### REQUIRED WORK
Reproduce all of the material exactly as shown.

### DATA SHOWN
▼▼▼
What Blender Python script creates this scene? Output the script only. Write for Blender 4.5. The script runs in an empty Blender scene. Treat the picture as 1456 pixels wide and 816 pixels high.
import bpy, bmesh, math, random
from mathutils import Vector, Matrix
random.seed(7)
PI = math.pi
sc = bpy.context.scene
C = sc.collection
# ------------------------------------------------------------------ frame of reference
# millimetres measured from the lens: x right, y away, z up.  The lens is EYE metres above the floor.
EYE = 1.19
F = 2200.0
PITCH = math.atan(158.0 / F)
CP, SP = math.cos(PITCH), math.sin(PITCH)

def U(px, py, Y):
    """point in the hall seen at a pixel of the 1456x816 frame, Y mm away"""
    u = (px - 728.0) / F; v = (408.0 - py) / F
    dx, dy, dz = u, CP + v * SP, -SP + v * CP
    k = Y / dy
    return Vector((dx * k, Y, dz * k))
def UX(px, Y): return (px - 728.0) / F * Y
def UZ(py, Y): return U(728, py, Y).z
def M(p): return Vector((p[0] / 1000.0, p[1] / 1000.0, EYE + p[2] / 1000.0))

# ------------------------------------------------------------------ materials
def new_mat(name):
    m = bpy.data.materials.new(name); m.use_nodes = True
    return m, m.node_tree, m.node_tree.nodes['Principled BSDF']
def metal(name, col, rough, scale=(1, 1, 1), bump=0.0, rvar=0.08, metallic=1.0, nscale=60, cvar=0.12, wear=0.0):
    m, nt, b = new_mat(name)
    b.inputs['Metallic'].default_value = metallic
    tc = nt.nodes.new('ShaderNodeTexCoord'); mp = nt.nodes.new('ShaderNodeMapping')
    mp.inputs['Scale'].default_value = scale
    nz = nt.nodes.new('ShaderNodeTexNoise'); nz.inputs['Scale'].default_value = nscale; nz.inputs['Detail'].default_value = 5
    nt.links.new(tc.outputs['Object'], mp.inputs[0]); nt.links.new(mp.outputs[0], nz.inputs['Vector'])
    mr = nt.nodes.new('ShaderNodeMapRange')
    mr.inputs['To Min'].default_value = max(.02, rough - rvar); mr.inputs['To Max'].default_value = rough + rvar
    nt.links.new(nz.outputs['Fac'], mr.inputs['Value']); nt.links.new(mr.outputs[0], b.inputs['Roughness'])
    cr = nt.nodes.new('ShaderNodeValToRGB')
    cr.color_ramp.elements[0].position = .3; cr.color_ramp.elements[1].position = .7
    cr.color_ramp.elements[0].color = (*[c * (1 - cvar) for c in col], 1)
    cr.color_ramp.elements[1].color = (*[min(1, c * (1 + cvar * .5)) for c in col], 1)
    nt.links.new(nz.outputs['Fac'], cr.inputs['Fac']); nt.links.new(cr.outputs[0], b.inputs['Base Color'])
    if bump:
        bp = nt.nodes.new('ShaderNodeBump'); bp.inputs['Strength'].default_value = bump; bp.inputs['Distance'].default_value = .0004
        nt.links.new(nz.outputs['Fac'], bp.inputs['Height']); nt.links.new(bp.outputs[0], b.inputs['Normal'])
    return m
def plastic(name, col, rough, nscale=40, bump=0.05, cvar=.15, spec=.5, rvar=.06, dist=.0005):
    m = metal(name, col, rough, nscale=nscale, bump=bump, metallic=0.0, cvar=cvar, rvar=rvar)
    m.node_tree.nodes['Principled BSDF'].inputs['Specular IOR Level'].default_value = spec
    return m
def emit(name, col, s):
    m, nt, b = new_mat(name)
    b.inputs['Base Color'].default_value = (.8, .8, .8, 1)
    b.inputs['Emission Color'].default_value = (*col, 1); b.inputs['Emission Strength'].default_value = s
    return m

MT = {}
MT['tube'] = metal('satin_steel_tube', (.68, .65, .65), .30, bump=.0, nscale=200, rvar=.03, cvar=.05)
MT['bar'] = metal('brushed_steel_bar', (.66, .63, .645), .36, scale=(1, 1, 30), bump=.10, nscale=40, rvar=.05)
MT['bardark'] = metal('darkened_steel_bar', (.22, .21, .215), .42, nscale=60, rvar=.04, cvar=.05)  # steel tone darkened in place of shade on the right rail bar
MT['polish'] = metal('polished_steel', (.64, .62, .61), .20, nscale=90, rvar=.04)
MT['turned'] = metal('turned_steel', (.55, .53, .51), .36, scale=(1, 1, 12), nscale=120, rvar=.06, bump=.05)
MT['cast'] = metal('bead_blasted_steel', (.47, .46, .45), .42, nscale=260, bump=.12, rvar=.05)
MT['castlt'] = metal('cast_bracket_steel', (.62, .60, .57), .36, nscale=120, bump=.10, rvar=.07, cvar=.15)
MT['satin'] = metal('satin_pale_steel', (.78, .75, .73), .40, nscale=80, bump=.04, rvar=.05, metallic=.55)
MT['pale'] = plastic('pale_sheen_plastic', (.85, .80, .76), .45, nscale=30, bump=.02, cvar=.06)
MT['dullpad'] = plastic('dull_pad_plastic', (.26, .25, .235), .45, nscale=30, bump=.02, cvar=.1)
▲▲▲
### SOLUTION
What Blender Python script creates this scene? Output the script only. Write for Blender 4.5. The script runs in an empty Blender scene. Treat the picture as 1456 pixels wide and 816 pixels high.
import bpy, bmesh, math, random
from mathutils import Vector, Matrix
random.seed(7)
PI = math.pi
sc = bpy.context.scene
C = sc.collection
# ------------------------------------------------------------------ frame of reference
# millimetres measured from the lens: x right, y away, z up.  The lens is EYE metres above the floor.
EYE = 1.19
F = 2200.0
PITCH = math.atan(158.0 / F)
CP, SP = math.cos(PITCH), math.sin(PITCH)

def U(px, py, Y):
    """point in the hall seen at a pixel of the 1456x816 frame, Y mm away"""
    u = (px - 728.0) / F; v = (408.0 - py) / F
    dx, dy, dz = u, CP + v * SP, -SP + v * CP
    k = Y / dy
    return Vector((dx * k, Y, dz * k))
def UX(px, Y): return (px - 728.0) / F * Y
def UZ(py, Y): return U(728, py, Y).z
def M(p): return Vector((p[0] / 1000.0, p[1] / 1000.0, EYE + p[2] / 1000.0))

# ------------------------------------------------------------------ materials
def new_mat(name):
    m = bpy.data.materials.new(name); m.use_nodes = True
    return m, m.node_tree, m.node_tree.nodes['Principled BSDF']
def metal(name, col, rough, scale=(1, 1, 1), bump=0.0, rvar=0.08, metallic=1.0, nscale=60, cvar=0.12, wear=0.0):
    m, nt, b = new_mat(name)
    b.inputs['Metallic'].default_value = metallic
    tc = nt.nodes.new('ShaderNodeTexCoord'); mp = nt.nodes.new('ShaderNodeMapping')
    mp.inputs['Scale'].default_value = scale
    nz = nt.nodes.new('ShaderNodeTexNoise'); nz.inputs['Scale'].default_value = nscale; nz.inputs['Detail'].default_value = 5
    nt.links.new(tc.outputs['Object'], mp.inputs[0]); nt.links.new(mp.outputs[0], nz.inputs['Vector'])
    mr = nt.nodes.new('ShaderNodeMapRange')
    mr.inputs['To Min'].default_value = max(.02, rough - rvar); mr.inputs['To Max'].default_value = rough + rvar
    nt.links.new(nz.outputs['Fac'], mr.inputs['Value']); nt.links.new(mr.outputs[0], b.inputs['Roughness'])
    cr = nt.nodes.new('ShaderNodeValToRGB')
    cr.color_ramp.elements[0].position = .3; cr.color_ramp.elements[1].position = .7
    cr.color_ramp.elements[0].color = (*[c * (1 - cvar) for c in col], 1)
    cr.color_ramp.elements[1].color = (*[min(1, c * (1 + cvar * .5)) for c in col], 1)
    nt.links.new(nz.outputs['Fac'], cr.inputs['Fac']); nt.links.new(cr.outputs[0], b.inputs['Base Color'])
    if bump:
        bp = nt.nodes.new('ShaderNodeBump'); bp.inputs['Strength'].default_value = bump; bp.inputs['Distance'].default_value = .0004
        nt.links.new(nz.outputs['Fac'], bp.inputs['Height']); nt.links.new(bp.outputs[0], b.inputs['Normal'])
    return m
def plastic(name, col, rough, nscale=40, bump=0.05, cvar=.15, spec=.5, rvar=.06, dist=.0005):
    m = metal(name, col, rough, nscale=nscale, bump=bump, metallic=0.0, cvar=cvar, rvar=rvar)
    m.node_tree.nodes['Principled BSDF'].inputs['Specular IOR Level'].default_value = spec
    return m
def emit(name, col, s):
    m, nt, b = new_mat(name)
    b.inputs['Base Color'].default_value = (.8, .8, .8, 1)
    b.inputs['Emission Color'].default_value = (*col, 1); b.inputs['Emission Strength'].default_value = s
    return m

MT = {}
MT['tube'] = metal('satin_steel_tube', (.68, .65, .65), .30, bump=.0, nscale=200, rvar=.03, cvar=.05)
MT['bar'] = metal('brushed_steel_bar', (.66, .63, .645), .36, scale=(1, 1, 30), bump=.10, nscale=40, rvar=.05)
MT['bardark'] = metal('darkened_steel_bar', (.22, .21, .215), .42, nscale=60, rvar=.04, cvar=.05)  # steel tone darkened in place of shade on the right rail bar
MT['polish'] = metal('polished_steel', (.64, .62, .61), .20, nscale=90, rvar=.04)
MT['turned'] = metal('turned_steel', (.55, .53, .51), .36, scale=(1, 1, 12), nscale=120, rvar=.06, bump=.05)
MT['cast'] = metal('bead_blasted_steel', (.47, .46, .45), .42, nscale=260, bump=.12, rvar=.05)
MT['castlt'] = metal('cast_bracket_steel', (.62, .60, .57), .36, nscale=120, bump=.10, rvar=.07, cvar=.15)
MT['satin'] = metal('satin_pale_steel', (.78, .75, .73), .40, nscale=80, bump=.04, rvar=.05, metallic=.55)
MT['pale'] = plastic('pale_sheen_plastic', (.85, .80, .76), .45, nscale=30, bump=.02, cvar=.06)
MT['dullpad'] = plastic('dull_pad_plastic', (.26, .25, .235), .45, nscale=30, bump=.02, cvar=.1)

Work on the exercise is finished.